## [To do]
Give the data below again exactly as it stands. Omit the pictures.

# Data excerpt start

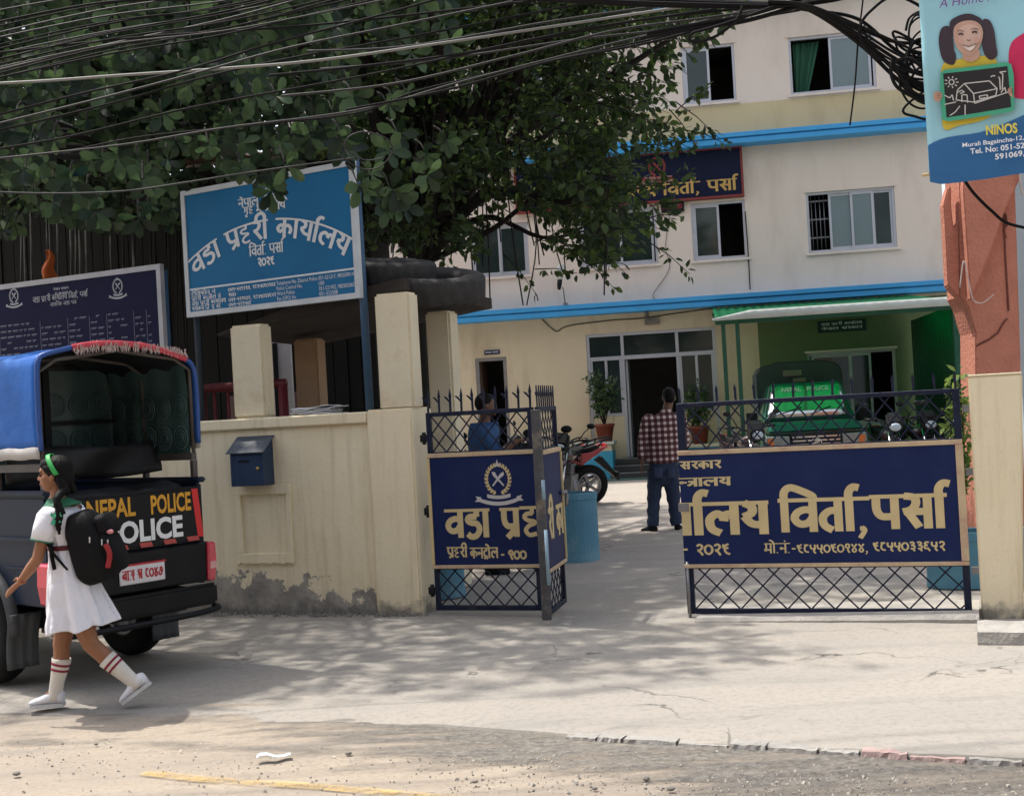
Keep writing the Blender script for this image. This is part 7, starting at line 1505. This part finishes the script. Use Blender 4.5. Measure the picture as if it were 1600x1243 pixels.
# ------------------------------------------------------------------ litter
p = gnd(428, 1187, -.05); b = B(); b.grid(lambda u, v: ((u-.5)*.17, (v-.5)*.05+.012*math.sin(u*9), .012+.012*abs(noise.noise(Vector((u*5, v*4, 3))))+.010*math.sin(u*6)), 14, 6); o = b.build('wrapper', mat('white wrapper', (.62, .65, .70), .4, .15, 9, dirt=(.12, .3, .5), dirts=14), None, rec=False, solid=.001); o.location = p+Vector((0, 0, .012)); o.rotation_euler = (0, 0, R(12)); tag(o, 'crumpled white plastic wrapper lying on the dusty road', 'litter')
rnd = random.Random(31)
for px, py, sz in ((77, 1119, .012), (150, 1163, .012), (1010, 1218, .018), (930, 1233, .014), (1048, 1234, .018), (742, 1222, .016), (26, 1210, .02), (545, 1178, .018), (1218, 1148, .02)):
    p = gnd(px, py, -.045); b = B(); b.ell((0, 0, sz*.35), (sz, sz*.75, sz*.5), None, 9, 6); b.v = [tuple(Vector(v)*(1+.25*noise.noise(Vector(v)*60+Vector((px, 0, 0))))) for v in b.v]; o = b.build('stone', mat('loose stone', (.18, .165, .15), .9, .2, 30)); o.location = p; tag(o, 'small dark stone lying loose on the road surface', 'stone', 'loose stones on the road')

# ------------------------------------------------------------------ houses across the street, behind the camera (they shade and reflect)
def house(x0, x1, h, col, label, storeys, rz=-14, y=-8.5):
    c = Vector(((x0+x1)/2, y-.25*(x0+x1)/2, -.1)); t = thing('street_house', label, 'house', c, R(rz)); w_ = (x1-x0)/2
    m = mat('house paint '+label.split()[0], col, .85, .08, 1.5, .1, 40, dirt=tuple(k*.7 for k in col), dirts=.8)
    b = B(); b.bx(-w_, w_, -8, 0, 0, h); b.build('wall', m, t); b = B(); b.bx(-w_-.1, w_+.1, -8.1, .15, h+.002, h+.2); b.bx(-w_, w_, -.12, .0, h+.202, h+.9); b.build('parapet', m, t)
    sh_ = h/storeys; n_ = max(2, int((x1-x0)/2.6))
    for s_ in range(storeys):
        b = B(); b.bx(-w_-.05, w_+.05, .002, .45, s_*sh_+sh_-.35, s_*sh_+sh_-.2); b.build('ledge', M_conc, t)
        for k in range(n_):
            xc = -w_+(k+.5)*2*w_/n_
            if s_ == 0: b = B(); b.grid(lambda u, v: (xc-1.0+2.0*u, .03+.012*math.sin(v*90), .1+2.4*v), 2, 90); b.build('shutter', mat('steel shutter', (.16, .2, .22), .5, .1, 3), t, rec=False)
            else:
                b = B(); z0_ = s_*sh_+.9; b.bx(xc-.65, xc+.65, .002, .06, z0_, z0_+1.4); fr = b.build('window', M_alu, t); b = B(); b.bx(xc-.58, xc+.58, .0615, .065, z0_+.07, z0_+1.33); b.build('pane', M_glass, fr)
house(-17, -7.6, 9.5, (.48, .36, .26), 'ochre three storey house across the street to the far left', 3)
house(-7.4, -.3, 8.0, (.50, .42, .34), 'sand coloured shop house directly across the street', 2)
house(0, 7.4, 10.5, (.42, .28, .22), 'brick red shop house across the street to the right', 3)
house(7.6, 18, 8.6, (.5, .45, .38), 'cream shop house across the street to the far right', 3)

# Data excerpt end

## [Answer to this task]
Keep writing the Blender script for this image. This is part 7, starting at line 1505. This part finishes the script. Use Blender 4.5. Measure the picture as if it were 1600x1243 pixels.
# ------------------------------------------------------------------ litter
p = gnd(428, 1187, -.05); b = B(); b.grid(lambda u, v: ((u-.5)*.17, (v-.5)*.05+.012*math.sin(u*9), .012+.012*abs(noise.noise(Vector((u*5, v*4, 3))))+.010*math.sin(u*6)), 14, 6); o = b.build('wrapper', mat('white wrapper', (.62, .65, .70), .4, .15, 9, dirt=(.12, .3, .5), dirts=14), None, rec=False, solid=.001); o.location = p+Vector((0, 0, .012)); o.rotation_euler = (0, 0, R(12)); tag(o, 'crumpled white plastic wrapper lying on the dusty road', 'litter')
rnd = random.Random(31)
for px, py, sz in ((77, 1119, .012), (150, 1163, .012), (1010, 1218, .018), (930, 1233, .014), (1048, 1234, .018), (742, 1222, .016), (26, 1210, .02), (545, 1178, .018), (1218, 1148, .02)):
    p = gnd(px, py, -.045); b = B(); b.ell((0, 0, sz*.35), (sz, sz*.75, sz*.5), None, 9, 6); b.v = [tuple(Vector(v)*(1+.25*noise.noise(Vector(v)*60+Vector((px, 0, 0))))) for v in b.v]; o = b.build('stone', mat('loose stone', (.18, .165, .15), .9, .2, 30)); o.location = p; tag(o, 'small dark stone lying loose on the road surface', 'stone', 'loose stones on the road')

# ------------------------------------------------------------------ houses across the street, behind the camera (they shade and reflect)
def house(x0, x1, h, col, label, storeys, rz=-14, y=-8.5):
    c = Vector(((x0+x1)/2, y-.25*(x0+x1)/2, -.1)); t = thing('street_house', label, 'house', c, R(rz)); w_ = (x1-x0)/2
    m = mat('house paint '+label.split()[0], col, .85, .08, 1.5, .1, 40, dirt=tuple(k*.7 for k in col), dirts=.8)
    b = B(); b.bx(-w_, w_, -8, 0, 0, h); b.build('wall', m, t); b = B(); b.bx(-w_-.1, w_+.1, -8.1, .15, h+.002, h+.2); b.bx(-w_, w_, -.12, .0, h+.202, h+.9); b.build('parapet', m, t)
    sh_ = h/storeys; n_ = max(2, int((x1-x0)/2.6))
    for s_ in range(storeys):
        b = B(); b.bx(-w_-.05, w_+.05, .002, .45, s_*sh_+sh_-.35, s_*sh_+sh_-.2); b.build('ledge', M_conc, t)
        for k in range(n_):
            xc = -w_+(k+.5)*2*w_/n_
            if s_ == 0: b = B(); b.grid(lambda u, v: (xc-1.0+2.0*u, .03+.012*math.sin(v*90), .1+2.4*v), 2, 90); b.build('shutter', mat('steel shutter', (.16, .2, .22), .5, .1, 3), t, rec=False)
            else:
                b = B(); z0_ = s_*sh_+.9; b.bx(xc-.65, xc+.65, .002, .06, z0_, z0_+1.4); fr = b.build('window', M_alu, t); b = B(); b.bx(xc-.58, xc+.58, .0615, .065, z0_+.07, z0_+1.33); b.build('pane', M_glass, fr)
house(-17, -7.6, 9.5, (.48, .36, .26), 'ochre three storey house across the street to the far left', 3)
house(-7.4, -.3, 8.0, (.50, .42, .34), 'sand coloured shop house directly across the street', 2)
house(0, 7.4, 10.5, (.42, .28, .22), 'brick red shop house across the street to the right', 3)
house(7.6, 18, 8.6, (.5, .45, .38), 'cream shop house across the street to the far right', 3)